If you don’t have one yet, this pillar can also be used to develop a Brand Standards Guide, a more clear, comprehensive view of your brand identity and parameters. A Guide such as this can pay for itself easily with only a few creative projects. An example of a few can be found here:

Spotify

NASA

A printable PDF used to be the preferred deliverable format for a Brand Standard Guide, but more companies are beginning to favor ‘ditching the PDF,’ and going 100% digital:

UCLA

Uber

Google

The Desired After-State

The biggest problem we see with marketing today is the work done in a vacuum.

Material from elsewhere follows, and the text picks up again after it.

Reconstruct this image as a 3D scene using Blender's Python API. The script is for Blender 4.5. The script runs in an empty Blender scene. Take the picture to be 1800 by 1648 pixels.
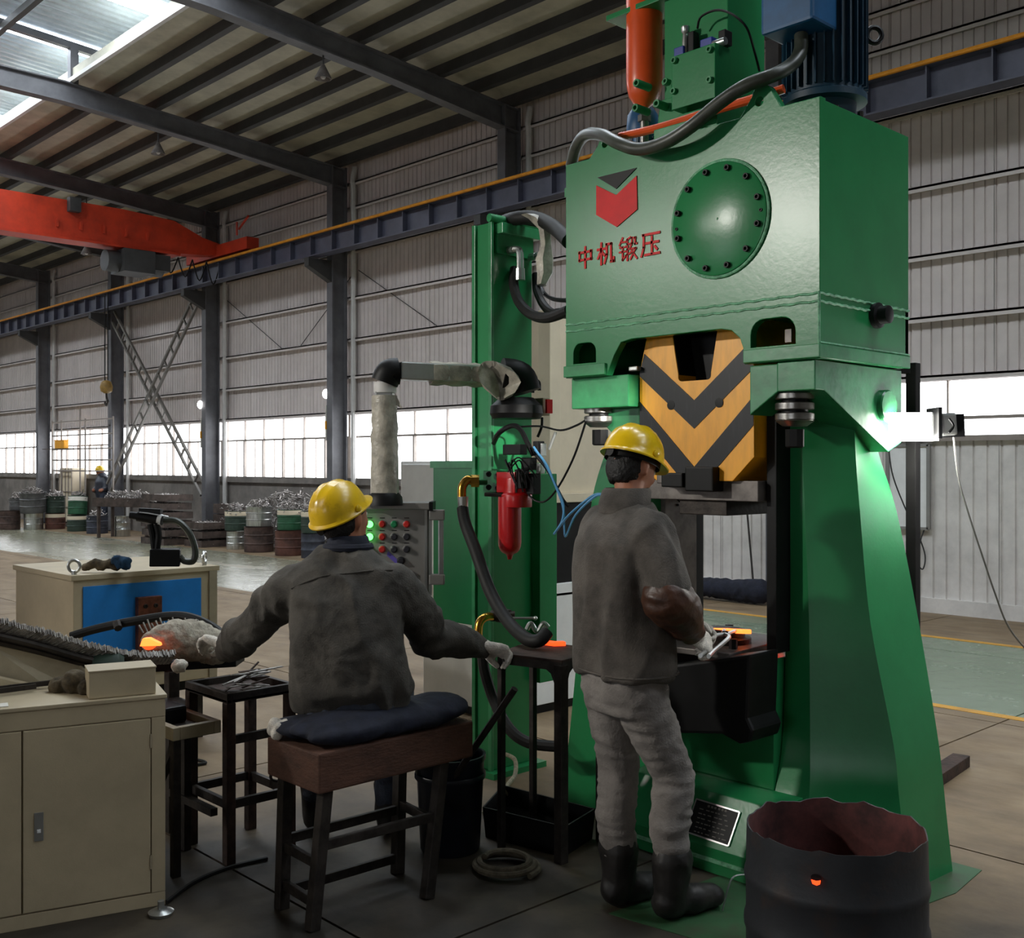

Work that is based on whim and flash, and not an over-arching plan designed to achieve predictable growth.

When we think of our customers, we should first think of their problem, and then the solution. We should consider their ‘before’ state and then their ‘after,’ and try our best to deliver this transformation. We need to stop being product-centric, and more customer-centric. In order to do this we need a plan, and a plan needs research.

The Brand Strategy Worksheet is a tool to help facilitate this. A way to connect the dreams outlined in your business model with the day-to-day execution of your marketing efforts. It’s a way to achieve deeper insight into yourself and your competition, and can deliver to you an ‘unfair’ advantage in the marketing landscape.

It’s a tool we use everyday to help inform our design, marketing, branding, and business decisions. We hope it will bring you some value as well.